**Problem statement**
In the material below, please retype the lines from the very first through the one with "from mathutils import", exactly and without pictures.
+++ Exercise materials +++
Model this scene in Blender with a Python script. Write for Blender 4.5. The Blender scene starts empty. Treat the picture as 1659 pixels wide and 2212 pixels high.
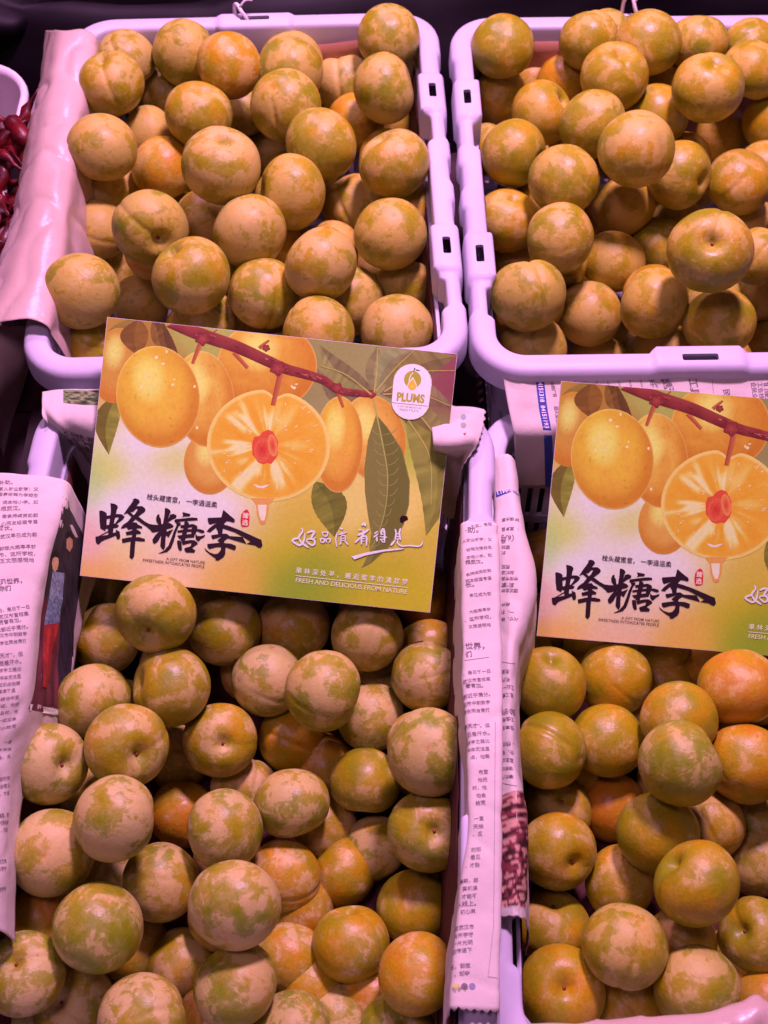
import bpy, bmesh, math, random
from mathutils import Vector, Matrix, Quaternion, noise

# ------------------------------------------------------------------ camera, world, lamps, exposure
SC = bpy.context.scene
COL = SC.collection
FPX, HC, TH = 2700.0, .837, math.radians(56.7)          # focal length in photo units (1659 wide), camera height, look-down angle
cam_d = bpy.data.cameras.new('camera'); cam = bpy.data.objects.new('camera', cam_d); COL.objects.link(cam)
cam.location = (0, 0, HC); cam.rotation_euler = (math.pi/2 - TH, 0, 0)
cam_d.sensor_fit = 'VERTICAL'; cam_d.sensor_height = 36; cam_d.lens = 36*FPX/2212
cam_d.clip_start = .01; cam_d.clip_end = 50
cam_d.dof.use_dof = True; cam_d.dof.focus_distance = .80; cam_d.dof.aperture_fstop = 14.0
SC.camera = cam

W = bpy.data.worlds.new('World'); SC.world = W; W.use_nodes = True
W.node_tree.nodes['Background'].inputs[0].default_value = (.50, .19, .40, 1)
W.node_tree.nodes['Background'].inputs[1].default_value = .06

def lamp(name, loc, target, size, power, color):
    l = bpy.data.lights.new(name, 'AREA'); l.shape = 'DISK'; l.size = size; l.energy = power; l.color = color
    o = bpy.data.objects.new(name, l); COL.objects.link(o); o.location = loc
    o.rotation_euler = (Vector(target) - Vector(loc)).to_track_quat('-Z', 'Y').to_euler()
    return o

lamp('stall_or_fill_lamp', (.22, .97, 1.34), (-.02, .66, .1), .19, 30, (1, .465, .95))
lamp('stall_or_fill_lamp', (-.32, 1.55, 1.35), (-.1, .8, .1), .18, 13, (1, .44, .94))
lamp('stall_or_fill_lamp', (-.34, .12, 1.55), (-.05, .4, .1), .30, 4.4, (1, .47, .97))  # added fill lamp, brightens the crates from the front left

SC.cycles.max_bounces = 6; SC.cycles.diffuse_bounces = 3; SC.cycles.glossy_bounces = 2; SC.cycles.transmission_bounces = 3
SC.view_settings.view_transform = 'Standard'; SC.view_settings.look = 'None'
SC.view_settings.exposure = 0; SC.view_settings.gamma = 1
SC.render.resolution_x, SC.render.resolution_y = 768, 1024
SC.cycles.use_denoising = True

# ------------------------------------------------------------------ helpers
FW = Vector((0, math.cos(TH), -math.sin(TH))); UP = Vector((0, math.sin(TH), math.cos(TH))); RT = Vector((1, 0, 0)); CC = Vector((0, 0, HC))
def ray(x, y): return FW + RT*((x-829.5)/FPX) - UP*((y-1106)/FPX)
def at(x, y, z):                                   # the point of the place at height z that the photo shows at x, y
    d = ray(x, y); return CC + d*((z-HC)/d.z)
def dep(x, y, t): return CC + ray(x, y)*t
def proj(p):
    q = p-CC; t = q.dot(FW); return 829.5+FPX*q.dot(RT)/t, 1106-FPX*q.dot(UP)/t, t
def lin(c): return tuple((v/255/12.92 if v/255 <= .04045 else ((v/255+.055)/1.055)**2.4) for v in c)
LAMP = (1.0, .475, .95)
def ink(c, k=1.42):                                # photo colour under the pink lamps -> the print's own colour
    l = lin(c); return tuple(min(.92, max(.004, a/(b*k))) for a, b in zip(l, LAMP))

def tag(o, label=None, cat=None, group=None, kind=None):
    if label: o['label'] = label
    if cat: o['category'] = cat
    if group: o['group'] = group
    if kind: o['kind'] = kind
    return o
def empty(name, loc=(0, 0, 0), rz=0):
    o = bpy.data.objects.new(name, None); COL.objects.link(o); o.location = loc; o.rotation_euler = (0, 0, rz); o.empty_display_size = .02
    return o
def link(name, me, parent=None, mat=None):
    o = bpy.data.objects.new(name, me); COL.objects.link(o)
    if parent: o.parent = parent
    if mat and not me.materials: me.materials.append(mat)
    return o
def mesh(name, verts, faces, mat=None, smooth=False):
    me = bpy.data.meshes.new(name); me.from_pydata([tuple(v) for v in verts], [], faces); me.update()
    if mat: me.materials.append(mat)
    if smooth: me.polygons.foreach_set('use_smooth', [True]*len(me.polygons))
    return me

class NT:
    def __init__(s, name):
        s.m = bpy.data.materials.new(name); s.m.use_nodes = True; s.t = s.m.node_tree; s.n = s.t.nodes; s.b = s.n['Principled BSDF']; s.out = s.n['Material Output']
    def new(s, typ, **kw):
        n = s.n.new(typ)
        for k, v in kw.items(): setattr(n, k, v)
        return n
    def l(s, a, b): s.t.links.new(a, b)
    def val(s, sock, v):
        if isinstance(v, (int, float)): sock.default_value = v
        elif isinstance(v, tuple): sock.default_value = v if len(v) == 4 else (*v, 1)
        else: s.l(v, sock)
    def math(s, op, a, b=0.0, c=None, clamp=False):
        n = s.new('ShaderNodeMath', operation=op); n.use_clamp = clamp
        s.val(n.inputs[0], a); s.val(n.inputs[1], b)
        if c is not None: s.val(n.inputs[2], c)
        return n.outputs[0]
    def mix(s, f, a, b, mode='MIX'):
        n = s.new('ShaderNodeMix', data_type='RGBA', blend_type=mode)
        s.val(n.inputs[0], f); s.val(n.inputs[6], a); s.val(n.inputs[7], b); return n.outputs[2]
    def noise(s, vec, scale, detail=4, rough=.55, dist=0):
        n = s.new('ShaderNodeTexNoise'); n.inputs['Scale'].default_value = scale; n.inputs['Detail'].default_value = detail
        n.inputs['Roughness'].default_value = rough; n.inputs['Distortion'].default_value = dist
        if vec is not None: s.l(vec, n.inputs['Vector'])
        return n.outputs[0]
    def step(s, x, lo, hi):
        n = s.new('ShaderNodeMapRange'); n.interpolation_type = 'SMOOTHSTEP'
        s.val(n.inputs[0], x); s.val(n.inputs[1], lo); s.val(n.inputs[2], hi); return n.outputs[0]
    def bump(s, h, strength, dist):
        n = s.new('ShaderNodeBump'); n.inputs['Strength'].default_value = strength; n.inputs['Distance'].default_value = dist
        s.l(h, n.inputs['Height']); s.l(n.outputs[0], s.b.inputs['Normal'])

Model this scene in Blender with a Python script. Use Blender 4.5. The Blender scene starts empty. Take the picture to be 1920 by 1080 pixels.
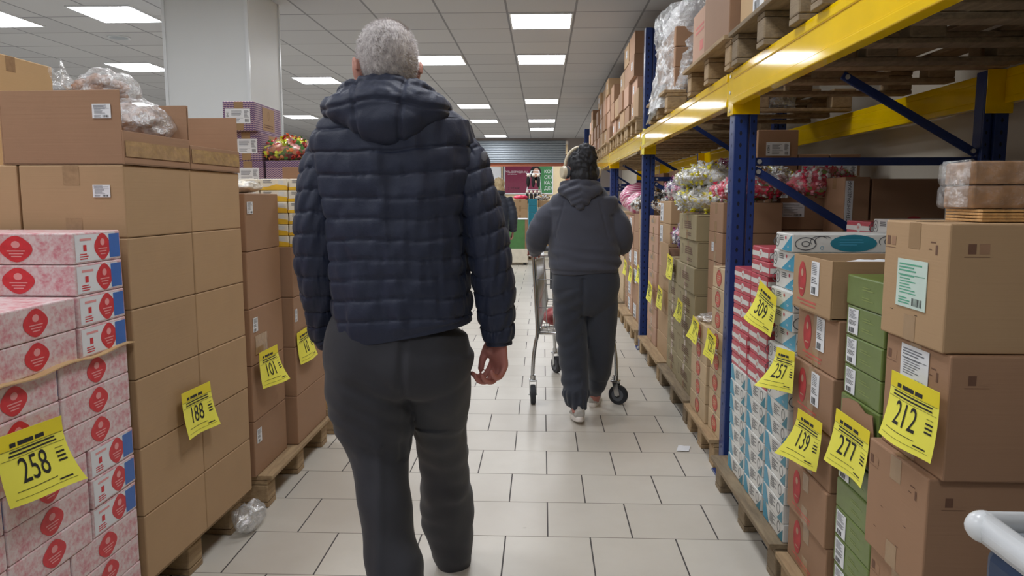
+++
**Finished answer**
Model this scene in Blender with a Python script. Write for Blender 4.5. The Blender scene starts empty. Treat the picture as 1659 pixels wide and 2212 pixels high.
import bpy, bmesh, math, random
from mathutils import Vector, Matrix, Quaternion, noise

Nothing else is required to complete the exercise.